Small House of Everything

Small House of Everything

Friday, December 12, 2014

FORGOTTEN BOOK: THE DARKLING

The Darkling by David Kesterton (1982)

The Darkling, Kesterton's only novel, was one of the few books published by the legendary Arkham House from a slushpile.  In the far future the world seems to be slowly dying.  In the distant past there were two seasons.  Now there are six:  Spring, Bloom, Advent, Terror, Eve, and Umbra; during the last three, humanity hides in caves to avoid the darklings -- giant flying creatures who feast on humans.  Mankind has devolved to a few small tribes, scattered in the north.  One northman, Maradek, who has almost reached his maturity,  has a vision about his missing father, Afurad.   Afurad left the tribe six months ago to get a new bride from a neighboring tribe, never returned and is presumed dead.  Maradek's vision told him that his father was alive and had got his bride who was now pregnant with the Great One, a savior who would rescue the world from the Terror and the deadly beasts who appear during that season.

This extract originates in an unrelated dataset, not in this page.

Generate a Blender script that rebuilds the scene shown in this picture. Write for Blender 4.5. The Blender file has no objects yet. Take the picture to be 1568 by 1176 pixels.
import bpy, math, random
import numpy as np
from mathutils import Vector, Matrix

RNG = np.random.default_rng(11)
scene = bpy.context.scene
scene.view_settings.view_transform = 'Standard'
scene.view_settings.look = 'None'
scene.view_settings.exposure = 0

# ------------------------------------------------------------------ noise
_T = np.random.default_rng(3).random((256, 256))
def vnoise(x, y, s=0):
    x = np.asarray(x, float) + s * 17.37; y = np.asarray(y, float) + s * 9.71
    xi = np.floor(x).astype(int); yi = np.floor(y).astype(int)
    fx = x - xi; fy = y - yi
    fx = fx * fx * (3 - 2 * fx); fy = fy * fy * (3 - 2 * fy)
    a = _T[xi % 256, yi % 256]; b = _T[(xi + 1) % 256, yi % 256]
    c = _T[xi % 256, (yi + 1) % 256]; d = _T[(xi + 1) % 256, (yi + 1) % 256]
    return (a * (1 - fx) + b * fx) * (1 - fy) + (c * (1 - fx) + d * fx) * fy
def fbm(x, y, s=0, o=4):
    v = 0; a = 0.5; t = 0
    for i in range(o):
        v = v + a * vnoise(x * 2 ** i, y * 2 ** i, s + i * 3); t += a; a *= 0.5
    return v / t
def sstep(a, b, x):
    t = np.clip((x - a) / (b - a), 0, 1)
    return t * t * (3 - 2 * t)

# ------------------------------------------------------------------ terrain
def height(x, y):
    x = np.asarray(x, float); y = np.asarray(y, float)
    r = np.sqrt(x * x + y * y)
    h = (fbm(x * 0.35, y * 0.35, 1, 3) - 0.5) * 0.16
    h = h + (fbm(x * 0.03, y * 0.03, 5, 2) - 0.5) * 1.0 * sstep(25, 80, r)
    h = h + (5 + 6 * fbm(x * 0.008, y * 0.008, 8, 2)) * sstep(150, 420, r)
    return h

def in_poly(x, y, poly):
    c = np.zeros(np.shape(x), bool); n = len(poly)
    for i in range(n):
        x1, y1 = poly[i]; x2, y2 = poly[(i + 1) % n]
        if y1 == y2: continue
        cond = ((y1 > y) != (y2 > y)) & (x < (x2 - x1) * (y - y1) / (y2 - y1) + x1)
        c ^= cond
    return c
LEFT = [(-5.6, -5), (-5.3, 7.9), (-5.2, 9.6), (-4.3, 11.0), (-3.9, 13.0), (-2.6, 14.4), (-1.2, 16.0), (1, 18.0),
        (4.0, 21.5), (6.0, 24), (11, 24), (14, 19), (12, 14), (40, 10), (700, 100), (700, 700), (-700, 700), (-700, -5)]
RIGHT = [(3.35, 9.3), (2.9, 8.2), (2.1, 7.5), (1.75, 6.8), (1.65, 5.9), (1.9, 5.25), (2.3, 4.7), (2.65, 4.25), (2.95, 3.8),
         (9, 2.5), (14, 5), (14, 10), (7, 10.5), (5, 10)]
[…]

Maradek sets out on a quest to find his father to bring him and the Great One home.  Spring has not yet arrived and monsters roam the land as he begins his journey.  He travels through a strange and terrible world, finding himself allied with an old plainsman, Zher-Geer, and his "servant," Kinit -- a telepathic Unique, the only of its kind. 

The Darkling is a strange book, at first reading like William Hope Hodgson, then like Edgar
Rice Burroughs, and finally like a mash-up of Jack Vance, A. E. van Vogt, and Planet Stories.  The book is quite an accomplishment for a first novel.  I really liked it and, if you go for this sort of thing, I think you will, too.